Con la pioggia che scorre lungo le mie finestre, la nebbia in lontananza ed il clima sempre più freddo, l'ascolto di
"Enfin Morte", nuovo EP per gli svedesi
Vanhelga, è una esperienza ancora più appagante di quanto non lo sarebbe stata con condizioni meteo differenti.

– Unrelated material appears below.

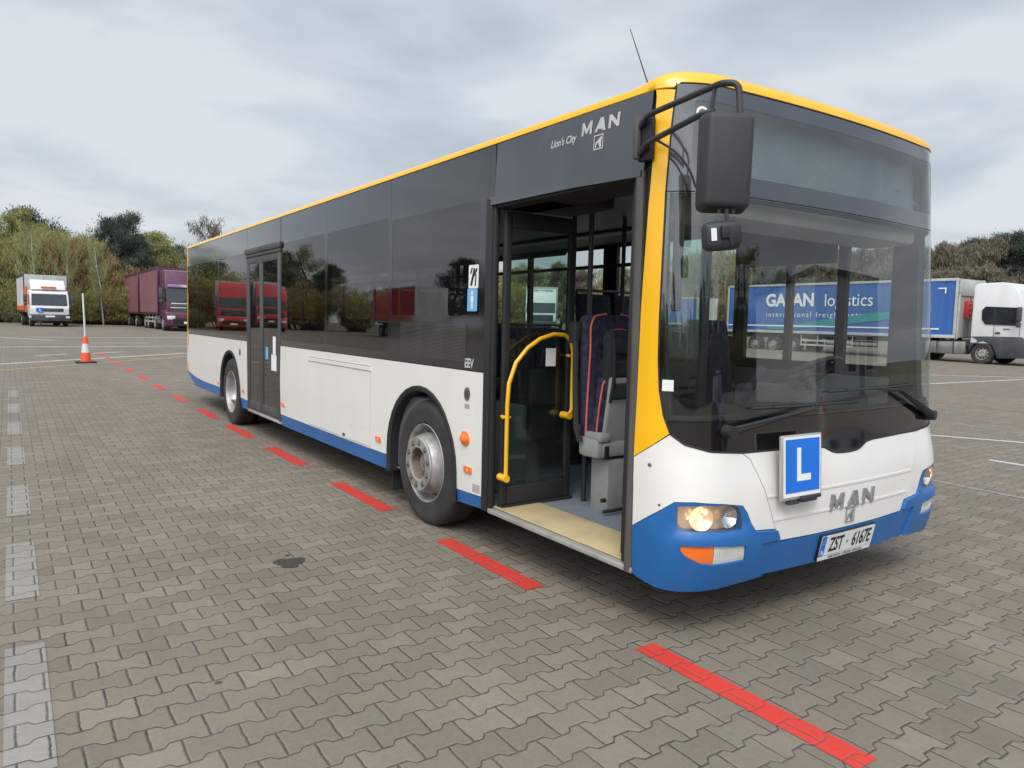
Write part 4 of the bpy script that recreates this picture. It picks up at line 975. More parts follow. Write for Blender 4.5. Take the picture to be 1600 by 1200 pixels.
# --- wheels
def wheel(x, side, front):
    w = bpy.data.objects.new('wheel', None); COL.objects.link(w); w.parent = B; w.matrix_parent_inverse = BUSM.copy(); w.location = (x, 0, .468)
    y = side*1.235; k = -side
    R_ = .478
    tp = [(.292, -.012), (.300, .003), (.325, .010), (.355, .004), (.385, .010), (.42, .010), (.452, .0), (.468, -.018), (.4775, -.045), (R_, -.08), (R_-.008, -.083), (R_-.008, -.092), (R_, -.095), (R_, -.135), (R_-.008, -.138), (R_-.008, -.147), (R_, -.15), (R_, -.20), (.466, -.225), (.43, -.24), (.30, -.235)]
    if not front: tp = [(a, b) for a, b in tp]+[(.30, -.30), (.43, -.30), (.468, -.32), (R_, -.36), (R_, -.50), (.43, -.54), (.3, -.54)]
    T = MB().lathe([(r, side*-1*0+side*h) for r, h in [(r, h) for r, h in tp]], (0, y, 0), 'Y', 72); T.build('tyre', 'tyre', w, 50)
    if front:
        rp_ = [(.290, -.235), (.285, -.06), (.292, -.012), (.300, .006), (.296, .010), (.284, .0), (.277, -.03), (.272, -.072), (.264, -.086), (.253, -.082), (.236, -.045), (.224, .0), (.216, .036), (.208, .050), (.20, .052)]
        rim = MB().lathe([(r, side*h) for r, h in rp_], (0, y, 0), 'Y', 72).build('rim', 'rim_silver', w, 40)
        dk = MB().lathe([(.204, side*.045), (.204, side*.060), (.198, side*.066), (.126, side*.066), (.120, side*.060), (.117, side*-.03)], (0, y, 0), 'Y', 48).build('hub_disc', 'rim_silver', w, 40)
        hb = MB().lathe([(.119, side*.05), (.117, side*-.02), (.088, side*-.035), (.066, side*-.02), (.058, side*.018), (.0005, side*.022)], (0, y, 0), 'Y', 32).build('hub', 'hub_rust', w, 40)
        for i in range(10):
            t = 2*PI*i/10+.2; nn = MB(); c = (.162*math.cos(t), y+side*.064, .162*math.sin(t)); nn.cyl((c[0], c[1]+side*.002, c[2]), (c[0], c[1]+side*.010, c[2]), .0165, .015, 6); nn.cyl((c[0], c[1]+side*.008, c[2]), (c[0], c[1]+side*.014, c[2]), .009, .008, 8)
            nn.build('wheel_nut', 'nut', w)
            ng = MB(); ng.cyl((c[0], c[1]-side*.002, c[2]), (c[0], c[1]+side*.0032, c[2]), .0235, .0235, 16); ng.build('nut_recess', 'rim_dark', w)
            nb = MB(); t = 2*PI*i/10; nb.cyl((.088*math.cos(t), y-side*.04, .088*math.sin(t)), (.088*math.cos(t), y-side*.005, .088*math.sin(t)), .010, n=6); nb.build('hub_bolt', 'hub_rust', w)
            t = 2*PI*(i+.5)/10+.2; d0 = Vector((math.cos(t), 0, math.sin(t))); ho = MB()
            nrm_ = (d0*.89+Vector((0, side*.46, 0))).normalized(); c = d0*.2425+Vector((0, y+side*-.060, 0)); ho.cyl(c-nrm_*.004, c+nrm_*.0030, .024, .024, 18)
            ho.build('hand_hole', 'under', w)
    else:
        rp_ = [(.290, -.235), (.285, -.06), (.292, -.012), (.300, .006), (.296, .010), (.284, .0), (.276, -.03), (.268, -.10), (.240, -.14), (.205, -.155), (.195, -.17), (.10, -.17), (.095, -.10), (.085, -.09), (.0005, -.09)]
        MB().lathe([(r, side*h) for r, h in rp_], (0, y, 0), 'Y', 72).build('rim', 'rim_silver', w, 40)
        for i in range(10):
            t = 2*PI*i/10+.2; nn = MB(); c = (.132*math.cos(t), y-side*.17, .132*math.sin(t)); nn.cyl(c, (c[0], c[1]+side*.02, c[2]), .0165, .015, 6); nn.build('wheel_nut', 'nut', w)
        for i in range(8):
            t = 2*PI*i/8; c = Vector((math.cos(t)*.235, y-side*.145, math.sin(t)*.235)); n_ = Vector((-.3*math.cos(t), side, -.3*math.sin(t))).normalized(); ho = MB(); ho.cyl(c-n_*.01, c+n_*.006, .026, .026, 14); ho.build('hand_hole', 'under', w)
for X in (-2.7, -8.575):
    for sg in (-1, 1): wheel(X, sg, X > -5)

# ================================================================== learner plate and rucksack
ls = empty('learner_sign', tuple(SP(-.44, .84, .045)), 0, 'blue square L plate in an aluminium frame fixed to the front of the bus', 'learner sign')
def flat(name, a, b, y0, y1, mt):   # in the plate's own axes: x width, z height, y depth
    mb = MB().box2((a[0], y0, a[1]), (b[0], y1, b[1]), .003); return mb
n_ = SN(-.44, .84); n_ = Vector((n_.x, n_.y, .06)).normalized(); right = Vector((0, 1, 0)); right = (right-n_*right.dot(n_)).normalized(); upv = n_.cross(right); MT = Matrix((right, -n_, upv)).transposed().to_4x4()
ls.matrix_world = Matrix.Translation(SP(-.50, .84, .045)+Vector((.018, 0, 0))) @ MT @ Matrix.Scale(.97, 4)
fm = MB(); fm.box2((-.165, -.004, -.165), (.165, .012, .172), .004); fm.build('frame', 'alu', ls)
boxo('plate', (-.150, -.008, -.150), (.150, -.0045, .162), 'white_letter', ls)
boxo('blue_field', (-.138, -.0105, -.128), (.138, -.0085, .150), 'sign_blue', ls)
lb = MB(); lb.prism([(-.050, -.070), (.062, -.070), (.062, -.035), (-.018, -.035), (-.018, .105), (-.050, .105)], 'Y', -.0125, -.011); lb.build('letter', 'white_letter', ls)
cl2 = MB(); cl2.box2((-.02, -.022, -.185), (.11, .02, -.150), .010); cl2.box2((-.11, -.012, -.19), (-.03, .02, -.172), .006); cl2.box2((.11, -.014, -.172), (.15, .012, -.155), .003); cl2.build('clamp', 'mirror_plastic', ls)

bp_ = empty('rucksack', (-1.19, -.66, 1.26), 0, 'black rucksack with padded ridges resting on the purple seat inside the door', 'rucksack')
a = MB(); a.box((-.10, .09, .02), (.10, .30, .46), .045, None, 4); a.build('bag', 'backpack', bp_)
for z in (.20, .06, -.08): MB().box((-.045, .06, z-.05), (.03, .20, .10), .013, None, 3).build('pad', 'backpack', bp_)
for y in (-.04, .20): tubeo('strap', [(-.06, y, .26), (-.02, y-.01, .12), (-.02, y-.01, -.08), (-.06, y, -.20)], .012, 'backpack', bp_, .06, 6)
tubeo('zip_pull', [(-.10, -.02, .255), (-.08, .05, .26), (-.10, .11, .255)], .004, 'coral', bp_, n=6)

# ================================================================== GROUND
def gz(x): return .5*min(max((-x-8)/42, 0), 1)
def ground_sheet(name, x0, x1, y0, y1, dz, mt, xs=None, kind='structure'):
    bm = bmesh.new(); xs = sorted(set([x0, x1]+[x for x in (-50, -8) if x0 < x < x1]+(xs or [])))
    rows = [[bm.verts.new((x, y, gz(x)+dz)) for y in (y0, y1)] for x in xs]
    for a, b in zip(rows, rows[1:]): bm.faces.new((a[0], b[0], b[1], a[1]))
    me = bpy.data.meshes.new(name); bm.to_mesh(me); bm.free(); o = link(name, me, mt); tag(o, kind=kind); return o
mt, h, b, o = newmat('verge')
p = h.pos(); c = h.ramp(h.noise(.35, 6, .65, p), (.3, (.075, .085, .03)), (.5, (.13, .115, .055)), (.7, (.19, .15, .085)))
c = h.mix(h.mr(h.noise(14, 5, .7, p), .4, .7, 0, .6), c, (.05, .06, .022)); h.set(b.inputs['Base Color'], c); b.inputs['Roughness'].default_value = .95
bp = h.n('ShaderNodeBump'); bp.inputs['Strength'].default_value = .8; bp.inputs['Distance'].default_value = .05; h.set(bp.inputs['Height'], h.noise(9, 6, .7, p)); h.t.links.new(bp.outputs[0], b.inputs['Normal']); MATS['verge'] = mt
ground_sheet('ground', -1200, 1200, -1200, 1200, -.03, 'verge')
ground_sheet('paving', -65.5, 60, -62, 72, 0, 'paving')
boxo('kerb', (-65.75, -62, .40), (-65.5, 72, .56), 'kerb_stone'); bpy.data.objects['kerb']['kind'] = 'structure'
# --- painted marks
def mark(name, pts, mt, dz=.003):
    bm = bmesh.new(); n = max(1, int(max(abs(pts[0][0]-pts[1][0]), abs(pts[0][0]-pts[2][0]))/4))
    (ax, ay), (bx, by), (cx, cy), (dx, dy) = pts           # a-b one end, d-c other end
    rows = []
    for i in range(n+1):
        t = i/n; p0 = (ax+(dx-ax)*t, ay+(dy-ay)*t); p1 = (bx+(cx-bx)*t, by+(cy-by)*t)
        rows.append([bm.verts.new((p0[0], p0[1], gz(p0[0])+dz)), bm.verts.new((p1[0], p1[1], gz(p1[0])+dz))])
    for q, w_ in zip(rows, rows[1:]): bm.faces.new((q[0], w_[0], w_[1], q[1]))
    bmesh.ops.recalc_face_normals(bm, faces=bm.faces[:])
    if bm.faces[:][0].normal.z < 0: bmesh.ops.reverse_faces(bm, faces=bm.faces[:])
    me = bpy.data.meshes.new(name); bm.to_mesh(me); bm.free(); return link(name, me, mt)
def dash(name, xa, xb, y, w, mt): return mark(name, [(xa, y-w/2), (xa, y+w/2), (xb, y+w/2), (xb, y-w/2)], mt)
ordn = ['nearest the camera', 'beside the open front door', 'just behind the front wheel', 'beside the service flap', 'beside the closed middle door', 'beside the rear wheel', 'just behind the tail of the bus']
reds = [(.85, -.27), (-1.16, -2.26), (-3.18, -4.33), (-5.27, -6.47), (-7.27, -8.48), (-9.2, -10.3)]+[(-11.35-2.09*i, -12.43-2.09*i) for i in range(7)]
words = ['second', 'third', 'fourth', 'fifth', 'sixth', 'seventh']
for i, (xa, xb) in enumerate(reds):
    y = -1.315-.012*max(0, i-4)
    o = dash('road_marking', xa, xb, y, .125, 'paint_red')
    if i < 7: lab = 'red painted dash on the paving, the one '+ordn[i]
    else: lab = 'red painted dash on the paving, %s beyond the tail of the bus' % words[i-7]
    tag(o, lab, 'road marking', 'red dashes painted along the bus')
gl_ = ['nearest the camera at the bottom left corner', 'second from the bottom along the left edge', 'third from the bottom along the left edge', 'fourth from the bottom along the left edge', 'fifth from the bottom along the left edge', 'sixth from the bottom along the left edge', 'farthest of the faded row along the left edge']
for i in range(7):
    xa = -.66-2.0*i*(1.0 if i < 2 else 1.0); xa = [-.66, -2.47, -4.41, -6.60, -8.7, -10.8, -12.9][i]; xb = xa-1.14
    tag(dash('road_marking', xa, xb, -3.79, .155, 'paint_ghost'), 'faded pale grey dash on the paving, '+gl_[i], 'road marking', 'faded dashes along the left edge')
def line(pa, pb, w, mt, lab):
    d = Vector((pb[0]-pa[0], pb[1]-pa[1])).normalized(); n = Vector((-d.y, d.x))*w/2
    tag(mark('road_marking', [(pa[0]-n.x, pa[1]-n.y), (pa[0]+n.x, pa[1]+n.y), (pb[0]+n.x, pb[1]+n.y), (pb[0]-n.x, pb[1]-n.y)], mt), lab, 'road marking')
line((-17.0, -6.0), (-25.2, 3.2), .12, 'paint_yellow', 'long yellow line crossing the paving beside the traffic cone')
line((-18.3, -7.2), (-27.9, 5.2), .16, 'paint_white', 'long white line just beyond the yellow line')
line((-28.5, -9), (-29.6, 6), .20, 'paint_white', 'long white line crossing the yard behind the cone')
line((-23.95, -3.2), (-24.78, -2.33), .14, 'paint_white', 'short white dash left of the cone between the two long lines')
line((-25.04, -1.61), (-25.65, -.71), .14, 'paint_white', 'short white dash right of the cone pole')
line((-36.73, -4.17), (-33.88, -2.28), .18, 'paint_white', 'white line slanting towards the white learner lorry')
line((-31.75, -1.17), (-31.81, 1.06), .18, 'paint_white', 'short white line behind the cone towards the purple lorry')
line((-37.0, -3.0), (-37.2, 5.0), .18, 'paint_white', 'faint white line farthest off in front of the lorries')
line((-8.6, 13), (-7.2, 40), .12, 'paint_white', 'long white line on the right beyond the bus, farthest but one')
line((-3.95, 7.0), (-1.0, 8.6), .10, 'paint_white', 'white line right of the windscreen base')
line((-1.75, 5.97), (1.5, 5.80), .10, 'paint_white', 'short white line at the right edge of the picture')
line((-1.7, 4.08), (-.5, 4.0), .09, 'paint_ghost', 'faded grey line right of the headlamp')
line((-11.6, 20), (-8.45, 25), .12, 'paint_white', 'white line in front of the white lorry cab')
for i in range(6): tag(dash('road_marking', -11.2+i*.62, -10.9+i*.62, 24.6+i*.12, .18, 'paint_red'), 'small red dash on the paving in front of the white lorry cab', 'road marking', 'small red dashes before the white cab')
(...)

Il particolare mix di depressive rock, depressive black metal, schizofrenia, sadica ironia e trovate in qualche modo sbilenche, infatti, viene sublimato dall'abbraccio dell'autunno dando la possibilità al gruppo di prenderci per mano e di accompagnarci nel loro universo fatto di mestizia, follia, melodie sofferenti, oscura crudezza, inattesa dolcezza ed una carica negativa che trova il suo climax, paradossalmente, nell'atteggiamento strafottente che è facile cogliere in ogni brano di un album malato ma, contestualmente, affascinante proprio come lo sarebbe un animale velenoso per attirare le sue, ignare, prede.
La musica dei
Vanhelga, in qualche modo erede dei migliori Lifelover, non è semplice da comprendere: non perché sia complessa, anzi, ma perché risulta assolutamente necessario entrare in sintonia con un suono che non ha una sola direzione e che è capace, con sconcertante sfrontatezza, di passare da brusche inflessioni black metal al cantautorato di classe come se la cosa fosse normale e come se l'ascoltatore fosse preparato ad una cosa del genere, il tutto, lo sottolineo, all'insegna della propria ispirazione e del rifiuto di compiacere chicchessia, cosa che è indice di passione e sincerità.
Del resto, intitolare un pezzo
"Finally Dead" e metterci dentro un'allegria quasi reggae vuol dire fare ciò che si vuole senza guardare in faccia a nessuno.
E questo, ai
Vanhelga, riesce davvero bene e con grande qualità.